How do we know what our calling is, then? When should we drop everything for the possibility of something and when should we cling to the work we have already felt called to? We pray. We dwell in the Spirit together and discern together in community. We consider whether our actions produce works of the flesh or fruit of the Spirit.
And we pray. Prayer is the central action of the Christian life in vocation. We serve God by serving our neighbor and invite God’s faithfulness in completing the work toward that neighbor by doing whatever we see in his power to help that neighbor and at the same time calling upon God in prayer.
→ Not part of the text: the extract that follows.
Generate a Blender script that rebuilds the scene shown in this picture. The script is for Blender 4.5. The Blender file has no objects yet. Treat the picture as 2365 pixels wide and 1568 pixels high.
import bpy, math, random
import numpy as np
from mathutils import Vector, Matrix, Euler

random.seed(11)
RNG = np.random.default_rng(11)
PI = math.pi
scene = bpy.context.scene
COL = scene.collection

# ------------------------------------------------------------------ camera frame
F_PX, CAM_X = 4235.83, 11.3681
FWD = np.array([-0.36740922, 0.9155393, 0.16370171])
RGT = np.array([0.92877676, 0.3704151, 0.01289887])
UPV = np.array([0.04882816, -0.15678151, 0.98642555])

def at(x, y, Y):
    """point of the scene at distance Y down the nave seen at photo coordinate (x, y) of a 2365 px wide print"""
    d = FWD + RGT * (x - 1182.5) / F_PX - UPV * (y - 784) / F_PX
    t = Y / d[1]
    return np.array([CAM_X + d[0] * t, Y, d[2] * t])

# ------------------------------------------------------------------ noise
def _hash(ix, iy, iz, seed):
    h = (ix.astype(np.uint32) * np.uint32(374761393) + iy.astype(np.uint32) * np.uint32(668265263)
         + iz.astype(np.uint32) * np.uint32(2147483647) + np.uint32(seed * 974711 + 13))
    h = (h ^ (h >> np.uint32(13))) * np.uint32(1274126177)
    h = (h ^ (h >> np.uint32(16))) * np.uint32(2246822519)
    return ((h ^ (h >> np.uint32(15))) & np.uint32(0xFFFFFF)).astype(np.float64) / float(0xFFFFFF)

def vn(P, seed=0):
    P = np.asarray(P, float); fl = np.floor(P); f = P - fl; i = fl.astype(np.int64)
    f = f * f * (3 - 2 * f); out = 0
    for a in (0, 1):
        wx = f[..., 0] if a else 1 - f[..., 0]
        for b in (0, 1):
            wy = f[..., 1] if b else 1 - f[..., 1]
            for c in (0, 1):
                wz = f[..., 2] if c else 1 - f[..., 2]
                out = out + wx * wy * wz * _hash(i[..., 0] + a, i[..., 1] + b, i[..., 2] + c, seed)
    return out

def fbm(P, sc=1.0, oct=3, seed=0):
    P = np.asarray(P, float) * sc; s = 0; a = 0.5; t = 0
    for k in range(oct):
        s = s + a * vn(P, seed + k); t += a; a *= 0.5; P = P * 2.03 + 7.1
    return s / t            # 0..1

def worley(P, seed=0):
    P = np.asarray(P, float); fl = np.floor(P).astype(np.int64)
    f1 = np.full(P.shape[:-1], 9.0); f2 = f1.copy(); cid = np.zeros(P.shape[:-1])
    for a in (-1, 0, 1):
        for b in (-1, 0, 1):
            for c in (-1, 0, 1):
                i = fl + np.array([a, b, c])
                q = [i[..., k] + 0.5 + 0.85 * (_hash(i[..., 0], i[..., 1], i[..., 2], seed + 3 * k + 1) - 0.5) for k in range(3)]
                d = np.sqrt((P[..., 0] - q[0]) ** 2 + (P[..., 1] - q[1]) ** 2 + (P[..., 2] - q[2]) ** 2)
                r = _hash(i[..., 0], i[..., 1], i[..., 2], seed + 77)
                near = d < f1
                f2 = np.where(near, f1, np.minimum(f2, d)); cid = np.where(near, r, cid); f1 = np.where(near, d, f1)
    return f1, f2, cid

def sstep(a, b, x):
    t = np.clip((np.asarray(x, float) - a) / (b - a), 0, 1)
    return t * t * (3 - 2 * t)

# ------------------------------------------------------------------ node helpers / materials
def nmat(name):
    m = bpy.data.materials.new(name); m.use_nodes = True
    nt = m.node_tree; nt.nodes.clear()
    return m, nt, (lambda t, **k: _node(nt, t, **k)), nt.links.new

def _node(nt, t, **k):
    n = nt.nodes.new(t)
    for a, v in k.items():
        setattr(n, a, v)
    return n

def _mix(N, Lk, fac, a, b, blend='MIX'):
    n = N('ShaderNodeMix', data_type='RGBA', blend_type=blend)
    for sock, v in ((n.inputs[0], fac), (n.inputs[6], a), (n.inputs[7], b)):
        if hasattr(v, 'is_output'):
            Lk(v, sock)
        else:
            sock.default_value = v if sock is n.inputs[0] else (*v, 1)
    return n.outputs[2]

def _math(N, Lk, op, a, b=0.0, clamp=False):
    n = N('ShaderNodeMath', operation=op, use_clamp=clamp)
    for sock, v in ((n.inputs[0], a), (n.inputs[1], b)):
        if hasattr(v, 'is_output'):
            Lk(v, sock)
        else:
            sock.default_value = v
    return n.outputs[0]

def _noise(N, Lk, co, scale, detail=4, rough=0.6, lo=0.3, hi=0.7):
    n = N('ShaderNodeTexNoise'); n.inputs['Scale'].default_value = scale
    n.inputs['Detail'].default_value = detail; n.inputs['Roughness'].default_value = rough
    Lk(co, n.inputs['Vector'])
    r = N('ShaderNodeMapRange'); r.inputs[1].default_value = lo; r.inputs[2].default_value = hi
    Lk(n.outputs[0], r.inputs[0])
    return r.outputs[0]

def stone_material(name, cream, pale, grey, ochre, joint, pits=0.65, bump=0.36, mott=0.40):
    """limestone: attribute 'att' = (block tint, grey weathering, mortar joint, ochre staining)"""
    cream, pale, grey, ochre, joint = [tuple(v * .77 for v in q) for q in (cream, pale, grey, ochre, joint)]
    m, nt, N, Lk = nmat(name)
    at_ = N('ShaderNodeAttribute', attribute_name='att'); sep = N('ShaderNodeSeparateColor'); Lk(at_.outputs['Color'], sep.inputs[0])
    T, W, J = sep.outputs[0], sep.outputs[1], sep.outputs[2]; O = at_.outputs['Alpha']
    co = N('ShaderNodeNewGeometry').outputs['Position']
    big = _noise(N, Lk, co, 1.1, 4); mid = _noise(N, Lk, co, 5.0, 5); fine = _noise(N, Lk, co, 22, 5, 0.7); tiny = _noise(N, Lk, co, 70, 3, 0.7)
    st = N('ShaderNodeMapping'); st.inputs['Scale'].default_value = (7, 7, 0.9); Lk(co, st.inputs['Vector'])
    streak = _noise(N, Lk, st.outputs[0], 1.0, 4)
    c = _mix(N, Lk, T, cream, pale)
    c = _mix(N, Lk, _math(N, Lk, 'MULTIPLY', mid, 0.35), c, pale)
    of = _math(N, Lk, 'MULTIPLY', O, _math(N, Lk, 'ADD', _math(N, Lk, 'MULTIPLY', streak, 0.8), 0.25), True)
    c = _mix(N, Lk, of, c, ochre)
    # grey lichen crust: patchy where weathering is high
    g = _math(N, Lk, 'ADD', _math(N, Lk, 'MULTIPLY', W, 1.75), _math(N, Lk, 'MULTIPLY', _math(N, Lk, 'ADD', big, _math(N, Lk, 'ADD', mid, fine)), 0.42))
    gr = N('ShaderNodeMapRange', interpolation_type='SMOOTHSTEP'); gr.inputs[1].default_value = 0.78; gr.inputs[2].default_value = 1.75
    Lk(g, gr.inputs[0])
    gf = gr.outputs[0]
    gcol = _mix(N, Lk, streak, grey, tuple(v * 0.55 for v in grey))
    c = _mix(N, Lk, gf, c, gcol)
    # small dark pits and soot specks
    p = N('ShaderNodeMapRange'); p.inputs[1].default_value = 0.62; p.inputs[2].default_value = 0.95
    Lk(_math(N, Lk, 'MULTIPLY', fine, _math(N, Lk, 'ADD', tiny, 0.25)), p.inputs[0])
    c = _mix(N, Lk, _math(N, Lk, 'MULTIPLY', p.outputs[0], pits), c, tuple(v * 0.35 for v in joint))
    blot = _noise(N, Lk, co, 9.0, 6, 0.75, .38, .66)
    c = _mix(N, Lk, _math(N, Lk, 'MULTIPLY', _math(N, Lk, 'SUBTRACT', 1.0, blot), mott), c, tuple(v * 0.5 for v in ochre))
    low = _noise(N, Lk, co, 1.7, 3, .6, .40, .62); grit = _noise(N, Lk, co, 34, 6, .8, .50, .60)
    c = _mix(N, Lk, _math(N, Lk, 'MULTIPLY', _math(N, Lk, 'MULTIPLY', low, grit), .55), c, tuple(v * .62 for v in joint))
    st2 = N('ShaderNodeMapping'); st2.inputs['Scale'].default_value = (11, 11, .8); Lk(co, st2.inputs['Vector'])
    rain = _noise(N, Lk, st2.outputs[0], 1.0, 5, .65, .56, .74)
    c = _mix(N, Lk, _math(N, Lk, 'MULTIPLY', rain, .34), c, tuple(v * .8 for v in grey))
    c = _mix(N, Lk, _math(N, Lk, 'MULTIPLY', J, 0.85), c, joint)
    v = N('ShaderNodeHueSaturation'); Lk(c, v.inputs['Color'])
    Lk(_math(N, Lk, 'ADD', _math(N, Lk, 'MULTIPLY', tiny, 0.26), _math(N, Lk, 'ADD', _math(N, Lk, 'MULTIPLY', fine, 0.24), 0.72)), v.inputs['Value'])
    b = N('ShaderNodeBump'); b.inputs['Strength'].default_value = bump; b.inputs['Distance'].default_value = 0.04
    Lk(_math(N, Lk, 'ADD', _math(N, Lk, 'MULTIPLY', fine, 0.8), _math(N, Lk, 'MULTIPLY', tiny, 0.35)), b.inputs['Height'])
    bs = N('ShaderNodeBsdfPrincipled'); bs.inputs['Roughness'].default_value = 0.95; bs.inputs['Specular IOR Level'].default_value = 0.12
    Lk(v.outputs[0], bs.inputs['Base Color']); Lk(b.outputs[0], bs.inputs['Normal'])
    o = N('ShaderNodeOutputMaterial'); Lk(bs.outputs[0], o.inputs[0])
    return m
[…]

When one prays without having done what is in one’s power, however, it serves only to tempt God or put him to the test, for though God has promised to provide abundantly, he also calls each person to live out our faith in love each day.
So then, am I unfit for the Kingdom of heaven because I haven’t dropped everything for the one thing? In one sense, yes. That is, in a nutshell, the Law that leads us to the Gospel that God loved us deeply enough to save us in spite of ourselves.
But in another sense, maybe that’s not my calling. Maybe that one urgent calling (akin to Jesus’ disciples or underground pastors in Nazi Germany) hasn’t been revealed to me yet, or maybe I have multiple vocations and will never have a Dickensian revelation where suddenly I know exactly what I have to do.
If I dwell with the Holy Spirit, if I walk on the road with Jesus, if I listen for that nudge to say business as usual isn’t enough, there will come times when I come to understand that God is calling me to love God and neighbor in a new way, differently than my plans and expectations. They might be scary, but when they come, I will know that I am free, through God’s loving provision, to say yes.